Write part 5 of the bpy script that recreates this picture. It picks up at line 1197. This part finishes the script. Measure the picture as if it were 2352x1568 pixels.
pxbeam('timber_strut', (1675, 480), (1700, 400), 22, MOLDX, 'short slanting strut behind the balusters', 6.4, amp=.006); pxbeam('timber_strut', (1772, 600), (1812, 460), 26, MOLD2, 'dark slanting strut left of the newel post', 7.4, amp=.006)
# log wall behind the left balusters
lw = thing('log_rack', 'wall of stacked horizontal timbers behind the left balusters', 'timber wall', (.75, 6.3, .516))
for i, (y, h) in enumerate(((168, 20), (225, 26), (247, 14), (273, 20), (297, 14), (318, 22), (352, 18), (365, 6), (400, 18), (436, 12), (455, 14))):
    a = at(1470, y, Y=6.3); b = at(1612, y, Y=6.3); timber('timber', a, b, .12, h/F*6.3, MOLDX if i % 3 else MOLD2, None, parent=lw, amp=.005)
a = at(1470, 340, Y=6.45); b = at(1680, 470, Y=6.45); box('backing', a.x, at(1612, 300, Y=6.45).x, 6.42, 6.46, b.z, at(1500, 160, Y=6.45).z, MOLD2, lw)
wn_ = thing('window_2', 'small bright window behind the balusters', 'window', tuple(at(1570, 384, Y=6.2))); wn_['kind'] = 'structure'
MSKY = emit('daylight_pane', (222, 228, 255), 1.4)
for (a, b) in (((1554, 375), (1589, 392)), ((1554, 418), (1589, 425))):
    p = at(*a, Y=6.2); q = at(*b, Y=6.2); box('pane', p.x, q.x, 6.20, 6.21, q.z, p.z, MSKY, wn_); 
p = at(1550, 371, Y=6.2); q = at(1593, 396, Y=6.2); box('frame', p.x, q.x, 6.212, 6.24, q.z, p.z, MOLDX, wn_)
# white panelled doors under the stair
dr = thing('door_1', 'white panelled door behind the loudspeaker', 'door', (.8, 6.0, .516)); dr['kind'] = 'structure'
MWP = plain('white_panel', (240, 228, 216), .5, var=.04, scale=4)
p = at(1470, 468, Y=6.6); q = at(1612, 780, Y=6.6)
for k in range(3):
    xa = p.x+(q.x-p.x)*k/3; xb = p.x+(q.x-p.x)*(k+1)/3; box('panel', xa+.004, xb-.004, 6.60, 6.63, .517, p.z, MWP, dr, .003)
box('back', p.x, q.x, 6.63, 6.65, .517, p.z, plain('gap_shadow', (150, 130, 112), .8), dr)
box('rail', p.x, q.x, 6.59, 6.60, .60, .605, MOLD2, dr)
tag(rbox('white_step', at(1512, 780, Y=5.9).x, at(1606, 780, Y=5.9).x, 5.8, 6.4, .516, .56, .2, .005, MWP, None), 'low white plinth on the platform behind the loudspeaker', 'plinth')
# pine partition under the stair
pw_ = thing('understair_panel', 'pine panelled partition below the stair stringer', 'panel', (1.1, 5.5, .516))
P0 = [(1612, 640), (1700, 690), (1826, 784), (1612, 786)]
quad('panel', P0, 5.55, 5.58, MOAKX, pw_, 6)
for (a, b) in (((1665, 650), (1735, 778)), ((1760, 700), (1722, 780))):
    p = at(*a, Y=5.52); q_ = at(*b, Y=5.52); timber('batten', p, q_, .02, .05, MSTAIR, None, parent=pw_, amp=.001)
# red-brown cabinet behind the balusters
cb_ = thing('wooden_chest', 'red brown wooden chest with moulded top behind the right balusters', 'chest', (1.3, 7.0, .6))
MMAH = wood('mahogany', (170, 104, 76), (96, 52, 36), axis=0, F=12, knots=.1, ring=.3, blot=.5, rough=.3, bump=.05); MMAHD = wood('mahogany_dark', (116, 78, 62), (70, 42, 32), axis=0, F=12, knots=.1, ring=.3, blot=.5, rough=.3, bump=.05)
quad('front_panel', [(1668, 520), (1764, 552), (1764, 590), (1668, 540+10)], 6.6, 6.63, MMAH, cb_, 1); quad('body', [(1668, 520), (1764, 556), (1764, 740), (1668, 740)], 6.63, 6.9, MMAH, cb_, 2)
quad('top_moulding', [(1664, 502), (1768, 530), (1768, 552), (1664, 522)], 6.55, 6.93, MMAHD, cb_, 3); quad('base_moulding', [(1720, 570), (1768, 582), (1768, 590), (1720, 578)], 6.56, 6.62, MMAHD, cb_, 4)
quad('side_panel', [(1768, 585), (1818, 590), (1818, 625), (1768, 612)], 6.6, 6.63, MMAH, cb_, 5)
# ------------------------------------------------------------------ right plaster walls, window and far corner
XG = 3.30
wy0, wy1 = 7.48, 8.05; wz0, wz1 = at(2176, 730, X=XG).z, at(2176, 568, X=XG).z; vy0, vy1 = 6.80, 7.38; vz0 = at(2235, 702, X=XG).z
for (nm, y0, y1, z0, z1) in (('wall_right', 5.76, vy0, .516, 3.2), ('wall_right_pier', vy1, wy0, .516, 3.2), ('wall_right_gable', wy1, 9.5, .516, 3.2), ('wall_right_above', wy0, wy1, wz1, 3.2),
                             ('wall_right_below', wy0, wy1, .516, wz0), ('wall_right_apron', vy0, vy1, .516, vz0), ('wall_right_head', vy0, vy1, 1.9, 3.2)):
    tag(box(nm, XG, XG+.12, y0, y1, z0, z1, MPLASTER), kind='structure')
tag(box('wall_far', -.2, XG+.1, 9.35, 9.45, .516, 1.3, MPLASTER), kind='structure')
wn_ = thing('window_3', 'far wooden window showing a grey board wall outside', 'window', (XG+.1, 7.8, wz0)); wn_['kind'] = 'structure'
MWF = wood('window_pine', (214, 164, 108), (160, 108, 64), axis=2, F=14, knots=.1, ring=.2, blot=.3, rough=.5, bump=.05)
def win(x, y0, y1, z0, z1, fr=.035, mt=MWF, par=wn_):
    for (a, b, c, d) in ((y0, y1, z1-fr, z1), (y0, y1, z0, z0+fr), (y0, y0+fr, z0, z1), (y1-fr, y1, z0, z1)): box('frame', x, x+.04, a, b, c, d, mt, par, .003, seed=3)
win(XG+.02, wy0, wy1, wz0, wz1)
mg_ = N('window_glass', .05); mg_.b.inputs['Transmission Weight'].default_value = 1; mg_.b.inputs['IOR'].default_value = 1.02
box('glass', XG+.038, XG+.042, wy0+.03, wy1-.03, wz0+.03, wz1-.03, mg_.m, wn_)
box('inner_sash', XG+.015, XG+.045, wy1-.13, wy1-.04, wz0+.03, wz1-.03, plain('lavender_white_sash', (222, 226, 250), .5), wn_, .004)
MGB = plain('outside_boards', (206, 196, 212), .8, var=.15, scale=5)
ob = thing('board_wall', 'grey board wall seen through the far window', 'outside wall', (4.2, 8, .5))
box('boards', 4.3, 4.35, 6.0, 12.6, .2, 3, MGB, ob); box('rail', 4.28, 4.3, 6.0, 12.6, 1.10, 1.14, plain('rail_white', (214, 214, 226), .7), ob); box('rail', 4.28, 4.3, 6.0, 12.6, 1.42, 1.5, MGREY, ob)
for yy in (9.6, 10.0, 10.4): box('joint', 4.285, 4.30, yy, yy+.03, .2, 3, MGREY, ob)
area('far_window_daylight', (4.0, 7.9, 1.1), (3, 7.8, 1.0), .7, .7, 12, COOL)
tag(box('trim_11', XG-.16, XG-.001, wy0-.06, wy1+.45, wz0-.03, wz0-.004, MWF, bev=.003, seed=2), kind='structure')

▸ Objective
Once more, set down the full listing, verbatim.

▸ Result of this exercise
Write part 5 of the bpy script that recreates this picture. It picks up at line 1197. This part finishes the script. Measure the picture as if it were 2352x1568 pixels.
pxbeam('timber_strut', (1675, 480), (1700, 400), 22, MOLDX, 'short slanting strut behind the balusters', 6.4, amp=.006); pxbeam('timber_strut', (1772, 600), (1812, 460), 26, MOLD2, 'dark slanting strut left of the newel post', 7.4, amp=.006)
# log wall behind the left balusters
lw = thing('log_rack', 'wall of stacked horizontal timbers behind the left balusters', 'timber wall', (.75, 6.3, .516))
for i, (y, h) in enumerate(((168, 20), (225, 26), (247, 14), (273, 20), (297, 14), (318, 22), (352, 18), (365, 6), (400, 18), (436, 12), (455, 14))):
    a = at(1470, y, Y=6.3); b = at(1612, y, Y=6.3); timber('timber', a, b, .12, h/F*6.3, MOLDX if i % 3 else MOLD2, None, parent=lw, amp=.005)
a = at(1470, 340, Y=6.45); b = at(1680, 470, Y=6.45); box('backing', a.x, at(1612, 300, Y=6.45).x, 6.42, 6.46, b.z, at(1500, 160, Y=6.45).z, MOLD2, lw)
wn_ = thing('window_2', 'small bright window behind the balusters', 'window', tuple(at(1570, 384, Y=6.2))); wn_['kind'] = 'structure'
MSKY = emit('daylight_pane', (222, 228, 255), 1.4)
for (a, b) in (((1554, 375), (1589, 392)), ((1554, 418), (1589, 425))):
    p = at(*a, Y=6.2); q = at(*b, Y=6.2); box('pane', p.x, q.x, 6.20, 6.21, q.z, p.z, MSKY, wn_); 
p = at(1550, 371, Y=6.2); q = at(1593, 396, Y=6.2); box('frame', p.x, q.x, 6.212, 6.24, q.z, p.z, MOLDX, wn_)
# white panelled doors under the stair
dr = thing('door_1', 'white panelled door behind the loudspeaker', 'door', (.8, 6.0, .516)); dr['kind'] = 'structure'
MWP = plain('white_panel', (240, 228, 216), .5, var=.04, scale=4)
p = at(1470, 468, Y=6.6); q = at(1612, 780, Y=6.6)
for k in range(3):
    xa = p.x+(q.x-p.x)*k/3; xb = p.x+(q.x-p.x)*(k+1)/3; box('panel', xa+.004, xb-.004, 6.60, 6.63, .517, p.z, MWP, dr, .003)
box('back', p.x, q.x, 6.63, 6.65, .517, p.z, plain('gap_shadow', (150, 130, 112), .8), dr)
box('rail', p.x, q.x, 6.59, 6.60, .60, .605, MOLD2, dr)
tag(rbox('white_step', at(1512, 780, Y=5.9).x, at(1606, 780, Y=5.9).x, 5.8, 6.4, .516, .56, .2, .005, MWP, None), 'low white plinth on the platform behind the loudspeaker', 'plinth')
# pine partition under the stair
pw_ = thing('understair_panel', 'pine panelled partition below the stair stringer', 'panel', (1.1, 5.5, .516))
P0 = [(1612, 640), (1700, 690), (1826, 784), (1612, 786)]
quad('panel', P0, 5.55, 5.58, MOAKX, pw_, 6)
for (a, b) in (((1665, 650), (1735, 778)), ((1760, 700), (1722, 780))):
    p = at(*a, Y=5.52); q_ = at(*b, Y=5.52); timber('batten', p, q_, .02, .05, MSTAIR, None, parent=pw_, amp=.001)
# red-brown cabinet behind the balusters
cb_ = thing('wooden_chest', 'red brown wooden chest with moulded top behind the right balusters', 'chest', (1.3, 7.0, .6))
MMAH = wood('mahogany', (170, 104, 76), (96, 52, 36), axis=0, F=12, knots=.1, ring=.3, blot=.5, rough=.3, bump=.05); MMAHD = wood('mahogany_dark', (116, 78, 62), (70, 42, 32), axis=0, F=12, knots=.1, ring=.3, blot=.5, rough=.3, bump=.05)
quad('front_panel', [(1668, 520), (1764, 552), (1764, 590), (1668, 540+10)], 6.6, 6.63, MMAH, cb_, 1); quad('body', [(1668, 520), (1764, 556), (1764, 740), (1668, 740)], 6.63, 6.9, MMAH, cb_, 2)
quad('top_moulding', [(1664, 502), (1768, 530), (1768, 552), (1664, 522)], 6.55, 6.93, MMAHD, cb_, 3); quad('base_moulding', [(1720, 570), (1768, 582), (1768, 590), (1720, 578)], 6.56, 6.62, MMAHD, cb_, 4)
quad('side_panel', [(1768, 585), (1818, 590), (1818, 625), (1768, 612)], 6.6, 6.63, MMAH, cb_, 5)
# ------------------------------------------------------------------ right plaster walls, window and far corner
XG = 3.30
wy0, wy1 = 7.48, 8.05; wz0, wz1 = at(2176, 730, X=XG).z, at(2176, 568, X=XG).z; vy0, vy1 = 6.80, 7.38; vz0 = at(2235, 702, X=XG).z
for (nm, y0, y1, z0, z1) in (('wall_right', 5.76, vy0, .516, 3.2), ('wall_right_pier', vy1, wy0, .516, 3.2), ('wall_right_gable', wy1, 9.5, .516, 3.2), ('wall_right_above', wy0, wy1, wz1, 3.2),
                             ('wall_right_below', wy0, wy1, .516, wz0), ('wall_right_apron', vy0, vy1, .516, vz0), ('wall_right_head', vy0, vy1, 1.9, 3.2)):
    tag(box(nm, XG, XG+.12, y0, y1, z0, z1, MPLASTER), kind='structure')
tag(box('wall_far', -.2, XG+.1, 9.35, 9.45, .516, 1.3, MPLASTER), kind='structure')
wn_ = thing('window_3', 'far wooden window showing a grey board wall outside', 'window', (XG+.1, 7.8, wz0)); wn_['kind'] = 'structure'
MWF = wood('window_pine', (214, 164, 108), (160, 108, 64), axis=2, F=14, knots=.1, ring=.2, blot=.3, rough=.5, bump=.05)
def win(x, y0, y1, z0, z1, fr=.035, mt=MWF, par=wn_):
    for (a, b, c, d) in ((y0, y1, z1-fr, z1), (y0, y1, z0, z0+fr), (y0, y0+fr, z0, z1), (y1-fr, y1, z0, z1)): box('frame', x, x+.04, a, b, c, d, mt, par, .003, seed=3)
win(XG+.02, wy0, wy1, wz0, wz1)
mg_ = N('window_glass', .05); mg_.b.inputs['Transmission Weight'].default_value = 1; mg_.b.inputs['IOR'].default_value = 1.02
box('glass', XG+.038, XG+.042, wy0+.03, wy1-.03, wz0+.03, wz1-.03, mg_.m, wn_)
box('inner_sash', XG+.015, XG+.045, wy1-.13, wy1-.04, wz0+.03, wz1-.03, plain('lavender_white_sash', (222, 226, 250), .5), wn_, .004)
MGB = plain('outside_boards', (206, 196, 212), .8, var=.15, scale=5)
ob = thing('board_wall', 'grey board wall seen through the far window', 'outside wall', (4.2, 8, .5))
box('boards', 4.3, 4.35, 6.0, 12.6, .2, 3, MGB, ob); box('rail', 4.28, 4.3, 6.0, 12.6, 1.10, 1.14, plain('rail_white', (214, 214, 226), .7), ob); box('rail', 4.28, 4.3, 6.0, 12.6, 1.42, 1.5, MGREY, ob)
for yy in (9.6, 10.0, 10.4): box('joint', 4.285, 4.30, yy, yy+.03, .2, 3, MGREY, ob)
area('far_window_daylight', (4.0, 7.9, 1.1), (3, 7.8, 1.0), .7, .7, 12, COOL)
tag(box('trim_11', XG-.16, XG-.001, wy0-.06, wy1+.45, wz0-.03, wz0-.004, MWF, bev=.003, seed=2), kind='structure')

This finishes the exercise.